兵站を軽視はしていないが、兵站を確保できないから撤退、あるいは攻勢をやめる、という選択ができず、精神論で作戦を強行した、のだと思っている。
長南氏は、も同様の「日本陸軍がいつから兵站を軽視し始めたのか?」という疑問を持っており、日露戦争時の日本軍の兵站を詳細に研究して本論考にまとめている。
長南氏は700ページ超の大作『新史料による日露戦争陸戦史 覆される通説』(並木書房)(2015/06/03)を書いており、本論考でも多数引用されている。
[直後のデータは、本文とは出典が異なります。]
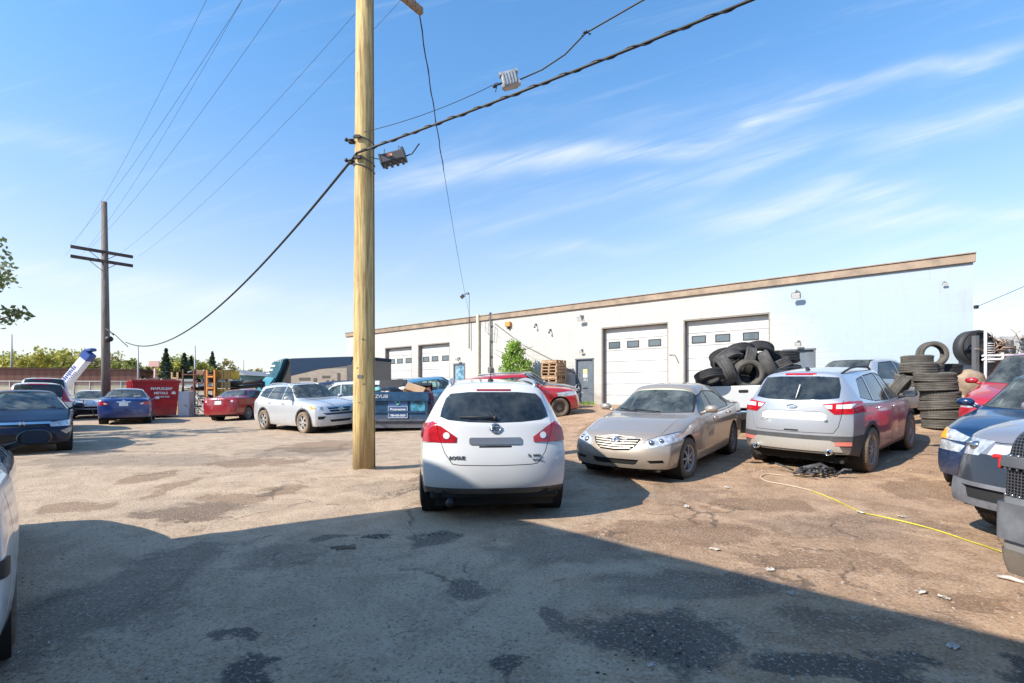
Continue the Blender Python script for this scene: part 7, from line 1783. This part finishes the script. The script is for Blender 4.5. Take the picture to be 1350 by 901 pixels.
def right_scrap():
    Y = 13.6
    def T(px, py, y=Y): return T3(px, py, y)
    root = empty('scrap_container', (0, 0, 0)); tag(root, 'pale ribbed container corner at the far right edge above the red crossover', 'container')
    mb = MB(); a, b_ = T(1345, 440), T(1420, 486); mb.box(((a.x + b_.x) / 2, Y + 1, (a.z + gh(a.x, Y)) / 2), (b_.x - a.x, 2, a.z - gh(a.x, Y)), bev=.05)
    mb.build('container_wall', mat('pale_container', (.36, .37, .37), .6, var=.2), root); mb = MB()
    for k in range(7): mb.box(((a.x + b_.x) / 2, Y - .02, a.z - .15 - k * .13), (b_.x - a.x, .05, .05))
    mb.build('rib', M_FIX, root)
    fr = empty('scrap_cage'); tag(fr, 'white frame cage holding a dark metal roll, above the red crossover roof', 'scrap cage')
    wt_ = mat('white_tube', (.60, .60, .60), .5); mb = MB()
    for px in (1290, 1312, 1335): p = T(px, 438); mb.tube([(p.x, Y - .2, gh(p.x, Y)), (p.x, Y - .2, p.z if px == 1290 else T(1290, 466).z)], .035, 6)
    for py in (470, 475): q0, q1 = T(1286, py), T(1350, py - 1); mb.tube([q0 + Vector((0, -.2, 0)), q1 + Vector((0, -.2, 0))], .03, 6)
    for k in range(9): q0, q1 = T(1291, 478 - k * 3.0), T(1302, 478 - k * 3.0); mb.tube([q0 + Vector((0, -.2, 0)), q1 + Vector((0, -.2, 0))], .015, 5)
    mb.build('cage_frame', wt_, fr)
    p = T(1286, 443); mb = MB(); mb.box((p.x, Y, (p.z + gh(p.x, Y)) / 2), (.10, .12, p.z - gh(p.x, Y))); mb.build('dark_post', M_FIX, fr)
    c = T(1311, 456); mb = MB(); mb.lathe([(.50, -.15), (.50, .15), (.44, .15), (.44, -.15), (.44, .1), (.05, .1), (.05, .12)], 24, Matrix.Translation((c.x, Y + .6, c.z)), closed=True); mb.build('metal_roll', mat('dark_sheet', (.04, .042, .048), .6, .4, bump=.5, bscale=30), fr)
    c2 = T(1326, 462); mb = MB(); mb.lathe([(.30, -.15), (.30, .12), (.001, .12)], 16, Matrix.Translation((c2.x, Y + .4, c2.z))); mb.build('metal_roll', mat('dark_sheet', (.04, .042, .048), .6, .4), fr)
    random.seed(31); mb = MB()
    for k in range(34):
        q = Vector((c.x + random.uniform(-.35, .6), Y - .15, c.z + random.uniform(-.35, .2))); e = q + Vector((random.uniform(-.5, .6), random.uniform(-.05, .1), random.uniform(-.25, .4))); m_ = (q + e) / 2 + Vector((0, 0, .08)); mb.tube([q, m_, e], .010, 5)
    mb.build('bent_rods', mat('rusty_rod', (.30, .20, .14), .8, var=.6), fr)
    p = T(1336, 450); mb = MB(); mb.tube([(p.x, Y + .1, gh(p.x, Y)), (p.x, Y + .1, p.z)], .05, 8); mb.box((p.x, Y + .1, p.z - .1), (.14, .14, .22), bev=.02); tag(mb.build('steel_post', M_FIX), 'short dark post between the scrap cage and the container', 'post')
    a, b_ = T3(1287, 405, 14.2), T3(1350, 378, 13.0); mb = MB(); mb.tube([a, b_, b_ + (b_ - a) * .6], .008, 5); mb.box(a + Vector((0, 0, 0)), (.10, .08, .10), bev=.01); tag(mb.build('overhead_wire', M_WIRE), 'short wire leaving the garage corner to the right edge', 'wire')
    # heap of brown cloth or bag behind the tyre stack
    p = T3(1274, 505, 11.9); mb = MB(); mb.sphere((0, 0, 0), .42, (1, .8, 1.1), u=18, v=12)
    for v in mb.bm.verts: v.co *= 1 + .2 * noise.noise(v.co * 4)
    bmesh.ops.translate(mb.bm, vec=(p.x + .05, p.y, p.z - .15), verts=mb.bm.verts); mb.tube([(p.x + .05, p.y, gh(p.x, p.y)), (p.x + .05, p.y, p.z - .3)], .4, 12); tag(mb.build('tan_tarp_bundle', mat('tan_tarp', (.28, .21, .15), .9, var=.3, bump=.5, bscale=10)), 'tan tarp bundle between the tyre stack and the red crossover', 'tarp bundle')
def litter():
    def G(px, py, off=0.0):
        y = F * 1.44 / (py - HOR)
        for _ in range(12):
            x = (px - 675) / F * y; g = gh(x, y) + noise.noise(Vector((x * .35, y * .35, 3))) * .028 * (.6 if y > 6 else 1); y = F * (CH - g) / (py - HOR)
        return Vector(((px - 675) / F * y, y, g + off))
    def curve(pts, rad, m_, name, label, cat):
        P_ = [G(a, b_, rad + .004) for a, b_ in pts]; L = []
        for i in range(len(P_) - 1):
            p0 = P_[max(0, i - 1)]; p1 = P_[i]; p2 = P_[i + 1]; p3 = P_[min(len(P_) - 1, i + 2)]
            for k in range(6):
                t = k / 6; L.append(.5 * ((2 * p1) + (-p0 + p2) * t + (2 * p0 - 5 * p1 + 4 * p2 - p3) * t * t + (-p0 + 3 * p1 - 3 * p2 + p3) * t ** 3))
        L.append(P_[-1]); mb = MB(); mb.tube(L, rad, 8); return tag(mb.build(name, m_), label, cat)
    curve([(1062, 627), (1035, 628), (1012, 626), (1003, 630), (1012, 636), (1040, 641), (1070, 648)], .008, mat('dusty_hose', (.50, .40, .30), .7), 'garden_hose', 'dusty beige hose looping out under the silver crossover', 'hose')
    curve([(1070, 648), (1100, 660), (1135, 676), (1165, 683), (1200, 691), (1240, 702), (1275, 714), (1300, 722), (1325, 731)], .0065, mat('yellow_hose', (.58, .50, .04), .6, var=.3, vscale=3), 'yellow_cord', 'yellow cord trailing over the dirt towards the right edge', 'cord')
    curve([(1331, 748), (1338, 742), (1352, 748), (1340, 752), (1330, 748)], .0065, mat('yellow_hose', (.58, .50, .04), .6, var=.3, vscale=3), 'yellow_cord', 'coiled end of yellow cord under the mesh-grille pickup nose', 'cord')
    p = G(1075, 628, 0); random.seed(12); mb = MB()
    for k in range(26):
        q = p + Vector((random.uniform(-.28, .3), random.uniform(-.22, .22), random.uniform(.02, .10))); e = q + Vector((random.uniform(-.25, .25), random.uniform(-.2, .2), random.uniform(-.03, .1))); m_ = (q + e) / 2 + Vector((0, 0, random.uniform(0, .10)))
        for v in (q, m_, e): v.z = max(v.z, p.z + .015)
        mb.tube([q, m_, e], random.uniform(.008, .024), 6)
    mb.tube([p + Vector((-.1, .1, .12)), p + Vector((.15, .12, .17)), p + Vector((.38, .05, .04))], .035, 8); tag(mb.build('wiring_tangle', mat('dark_harness', (.05, .05, .055), .6, var=.6, vscale=20)), 'tangle of dark hoses and wiring on the dirt behind the silver crossover', 'wiring')
    items = [(905, 669, .13, 'crumpled white wrapper in front of the champagne sedan'), (958, 644, .10, 'small white scrap beside the champagne sedan front wheel'), (943, 726, .12, 'white sliver of paper in the middle of the sunlit dirt'), (1257, 855, .10, 'crumpled grey paper in the shade at the lower right'), (1135, 677, .11, 'beige scrap lying across the yellow cord'),
             (1015, 753, .09, 'pale scrap just above the shadow edge'), (1190, 683, .12, 'white strip beside the yellow cord'), (1215, 783, .10, 'pale chip near the right end of the shadow edge'), (857, 879, .05, 'tiny white chip in the dark stain at the bottom'), (791, 684, .04, 'tiny white chip at the tip of the white crossover shadow'), (557, 792, .04, 'tiny white chip in the shade below the white crossover'), (1245, 790, .09, 'flat pale flake right of the shadow edge middle'),
             (1043, 784, .08, 'brownish flake on the sunlit dirt'), (1150, 640, .06, 'pale pebble sized scrap behind the silver crossover wheel')]
    random.seed(44)
    pm = mat('litter_paper', (.46, .43, .39), .8, var=.3, vscale=20)
    for px, py, s_, lab in items:
        p = G(px, py, .004); bm = bmesh.new(); n = 6; s_ *= .55; gr = [[bm.verts.new(p + Vector(((i / n - .5) * s_ * 1.4, (j / n - .5) * s_ * .8, .006 + abs(noise.noise(Vector((i * .9 + px, j * .9, 0)))) * s_ * .55))) for i in range(n + 1)] for j in range(n + 1)]
        for j in range(n):
            for i in range(n):
                if random.random() > .12: bm.faces.new((gr[j][i], gr[j][i + 1], gr[j + 1][i + 1], gr[j + 1][i]))
        bmesh.ops.rotate(bm, verts=bm.verts, cent=p, matrix=Matrix.Rotation(random.uniform(0, 3), 3, 'Z')); me = bpy.data.meshes.new('p'); bm.to_mesh(me); bm.free(); o = link_mesh('paper_scrap', me, [pm]); tag(o, lab, 'litter')
        sol = o.modifiers.new('s', 'SOLIDIFY'); sol.thickness = .002
    a, b_ = G(1315, 762, .02), G(1356, 772, .02); mb = MB(); mb.tube([a, (a + b_) / 2 + Vector((0, .02, .02)), b_], [.02, .035, .02], 6)
    for v in mb.bm.verts: v.co.z = (v.co.z - a.z) * .5 + a.z - .008
    tag(mb.build('paper_scrap', pm), 'long white strip of trim on the dirt at the right edge', 'litter')
    mb = MB(); p = G(450, 725, .01)
    for k in range(5): mb.tube([p + Vector((random.uniform(-.2, 0), random.uniform(-.04, .04), 0)), p + Vector((random.uniform(.0, .3), random.uniform(-.05, .08), random.uniform(.0, .02)))], .006, 5)
    tag(mb.build('dry_twigs', mat('twig', (.20, .15, .11), .9)), 'few dry twigs in the shade left of the white crossover', 'twigs')
    # broken tarmac lumps in the pothole
    random.seed(3)
    for i, (px, py, lab) in enumerate(((488, 709, 'broken tarmac crumbs in the pothole behind the white crossover'), (570, 705, 'loose tarmac crumbs just right of the pothole'), (890, 832, 'scattered bark crumbs in the large dark stain'), (865, 862, 'black crumbs at the lower edge of the large dark stain'))):
        p = G(px, py, 0); bm = bmesh.new()
        for k in range(40 if i > 1 else 30):
            q = bmesh.ops.create_icosphere(bm, subdivisions=1, radius=random.uniform(.003, .009))['verts']; off = Vector((random.gauss(0, .16 if i < 2 else .2), random.gauss(0, .05 if i < 2 else .12), .004))
            for v in q: v.co = Vector((v.co.x * random.uniform(.9, 1.1) * 1.4, v.co.y, v.co.z * .6)) + p + off
        me = bpy.data.meshes.new('c'); bm.to_mesh(me); bm.free(); o = link_mesh('crumbs', me, [mat('tarmac_crumbs', (.045, .04, .037), .9) if i != 2 else mat('bark_crumbs', (.17, .11, .08), .9)]); tag(o, lab, 'crumbs', kind='stuff')
# ================================================================ BUILD
ground(); building(); workshop(); poles(); trees(); far_setting()
gravel()
blue_dumpster(); red_dumpster(); truck(); racks(); pallets(); right_scrap()
rogue(); beige_camry(); escape(); rav4(); corolla(); blue_camry(); civic(); other_cars(); pickup_nose(); tyre_heaps(pickup_bed())
litter()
「日露戦争の日本陸軍の兵站は戦争開始初期の混乱こそあったものの、遼陽占領以後は、極めてスムーズに運営された。」
その背景は「補助輸卒隊や支那馬車など兵站の最前線を担う人間の努力、隈徳三、大谷喜久蔵、斎藤常三郎、日匹信亮などのような優秀な人物が兵站の要所に配置されていたこと、そして山県有朋・大山巌・児玉源太郎といった統帥を担う高級将官が戦線拡大を抑制して後方連絡線の長さを適切に維持しつつ、兵站能力に見合った作戦を展開したこと」にある。
日露戦争では、辻政信や牟田口廉也のような補給を軽視した人がいない、あるいはいたかもしれないが、それを抑えて理性的な判断をして戦争を実行したことがわかる。
谷寿夫が大正十四年(1925)に陸軍大学校での講義をまとめた『機密日露戦史』で作戦が兵站に拘束されたことを批判する記述が存在するそうだ。長南氏は遅くともこの頃から兵站を重視した史実を歪曲して解釈する考え方が発生していた、とまとめている。
定量的でとてもわかりやすい記事だ。
『新資料による日露戦争陸戦氏 覆される通説』も読んでみたくなった。
追記:満洲軍倉庫糧秣備蓄量という表がある。その中で明治37年9月4日はほぼ9個師団分237日分の主食を備蓄していた。それが半年後の明治38年4月24日には27個師団分でなんと2949日分に膨れあがっている。
「そんなに主食を集めてどうするつもりだったのだろう?10年戦うつもりだったのだろうか?」と思ってしまった。